It’s hard to find a supply chain success story. Either there isn’t any or enterprises would prefer to keep it private, not wanting to share any secret they consider proprietary.
Some so-called experts (ones like me who write blogs and claim they are) say companies like Apple, P&G, Walmart, and Toyota are supply chain successes. But these are companies, individual stand-alone enterprises. They don’t represent their respective supply chains; they’re just components or links. True, they may dominate their vendors & markets, but it does not necessarily mean their supply chains are wholly successful.
What in the first place is a successful supply chain?
Some would say that they are the ones who consistently deliver to customers at the right time, right quantity, right quality, at lowest cost. Others may say it’s one that simply fulfils demand to the satisfaction of customers. Or it’s the steady stream flow of goods and services through a series of operations, in which inventories are kept to a minimum, if at all.
A large corporation that sells food condiments boasted a 98% order-to-delivery performance, i.e., it fulfilled its customers’ orders on-time and complete just about always. Two of its biggest customers, however, say that’s false. They say that the condiments corporation order-to-delivery performance is at best 60%, in which the customers slapped penalties for the 40% of deliveries that are late or incomplete. The corporation tells its stockholders & employees it is a success, but its customers claim it’s a laggard.
Supply chains aren’t limited to one enterprise. It’s made up of linked participants: the enterprises or organisations which trade goods or services with one another. We see supply chains via activities such as the sourcing of raw materials, the manufacture of merchandise, the storage, handling, & conveyance of goods, the execution of services, and the exchange of information between customers, vendors, & service-providers.
The successful performances of one enterprise’s operations, however, do not necessarily translate to the success of supply chains in their entireties. Enterprises are dependent on their vendors, customers, & service providers, as much as they are independent in how they manage themselves.
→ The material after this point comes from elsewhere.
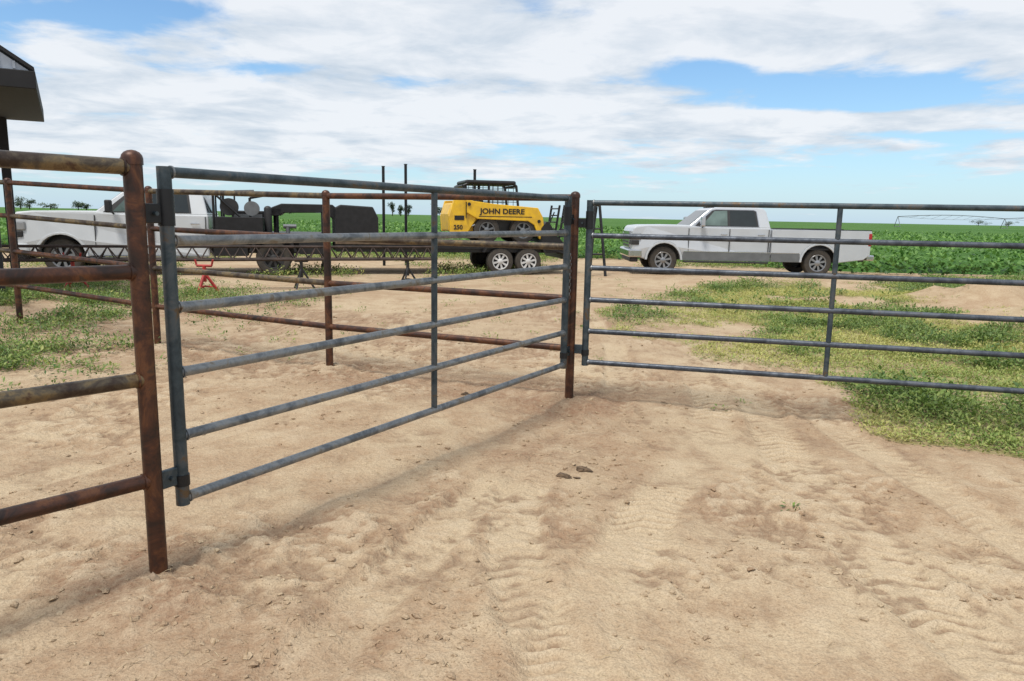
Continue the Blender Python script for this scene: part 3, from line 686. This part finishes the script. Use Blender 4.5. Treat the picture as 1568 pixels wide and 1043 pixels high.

Enterprises define their own standards, plan their own strategies, and decide whether their own performances are up to par or not, but they don’t dictate to their vendors & customers.
Are there supply chains that consist solely of one enterprise? Some of us may cite the armed forces of nations. Armies of countries, federations, & empires set up their own infrastructure and oversee their supply lines as they defend or conquer their territories. The Greeks sailed ships, the Romans built roads, and the notorious Wehrmacht of World War 2 Germany constructed autobahns & railways to transport troops & war matériel quickly to front lines. The success of a sovereign country’s military may be traced to the success of its supply chain.
But single entity supply chains are more of a myth than real. Logisticians of leaders of vast empires like Alexander the Great and Genghis Khan had to negotiate with farmers, fisherfolk, livestock breeders, & villagers to obtain food & supplies. As much as they could threaten and subjugate those who wouldn’t agree, the benefits of cooperation and contracts outweighed the costs (e.g., there was no long-term worth to pillaging a village which wouldn’t be able to supply anything in the aftermath). From the past until present, there is hardly any supply chain with one dominant or single entity. Any successful supply chain would have to have at least some sort of synergistic relationship between linked participants. Militaries depend on vendors & contractors. Large conglomerates need to convince consumers to buy their products.
It’s hard to find successful supply chains, and we can that in everyday challenges. We as customers complain about not getting our products on time or sometimes, not at all. We see empty shelves in supermarkets. Some of what we buy don’t meet our expectations. Ships lose merchandise at sea. Inventories are too much or too little. Soldiers in the battlefield didn’t receive the right weapons or uniforms. Employers lay off workers because of lack of components on the production lines. Citizens clamour for food in one country while farmers throw away rotting vegetables in another.
What makes supply chains successful is not in how well enterprises manage their own operations to prevent or handle failures but in how linked enterprises work together. Linked participants must agree among themselves what constitute success for their supply chains, otherwise there will inevitably be failure from the very start. A vendor may agree with an enterprise on performance measures but a supplier to the vendor may have a different idea. The same goes down the line to customers and their trading partners.
Supply chain success begins with consensus from linked participants on what successful means. Consensus requires negotiation and collaboration. Adversarial relationships must be avoided. Synergy must be the goal and the standard. We succeed when we work together, not by trying to dominate.
We may recognise supply chains as visible models to better manage the flow of goods and services from sources to end-users. But until we as actively linked participants realise the need to collaborate and agree on what would make our supply chains successful, we will continue to live with non-optimal unproductive relationships that shall lead to frequent failures.
Supply chain success will remain elusive as long as we don’t cooperate.